One of the key issues affecting the sector is the broader challenges within the investment trust industry, exacerbated by higher interest rates which have made lower-risk asset classes more appealing. In October, the average trust was trading at a discount to NAV of nearly 17 percent.
Furthermore, concerns about the valuation of certain alternative asset classes, including song rights, have intensified scrutiny on green investment trusts. The collapse in power prices since 2022 has further dampened investor sentiment.
Despite efforts such as share buybacks to boost share prices, steep discounts persist, prompting some trusts to face continuation votes to wind them up. For instance, Greencoat UK Wind, which traded at an average discount to NAV of 10.5 percent last year, will undergo such a vote due to an average discount of 10 percent over 12 months.
To address these challenges, mergers have been proposed to reduce costs, improve share trading liquidity, and diversify portfolios. Octopus Renewables Infrastructure Trust’s proposed combination with Aquila European Renewables is one such example.
However, low share prices limit growth opportunities, with no trust having raised equity to invest in new green assets since 2022. Additionally, raising more debt is not feasible for some trusts, such as Greencoat UK Wind, which is close to its self-imposed debt limit.

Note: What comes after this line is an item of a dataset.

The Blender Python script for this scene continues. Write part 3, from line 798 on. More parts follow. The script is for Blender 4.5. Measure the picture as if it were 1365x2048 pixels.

This situation poses a problem for renewable energy developers, as it reduces the pool of potential buyers for their projects. Developers often sell stakes in large projects or older schemes to de-risk their projects, with the capital being recycled to fund new ventures.
For example, Denmark’s Ørsted plans to rely on asset sales to bolster its balance sheet, but decreased competition among buyers may complicate this process. Overall, the challenges facing green investment trusts in Europe highlight the need for innovative solutions to ensure the continued growth of the renewable energy sector.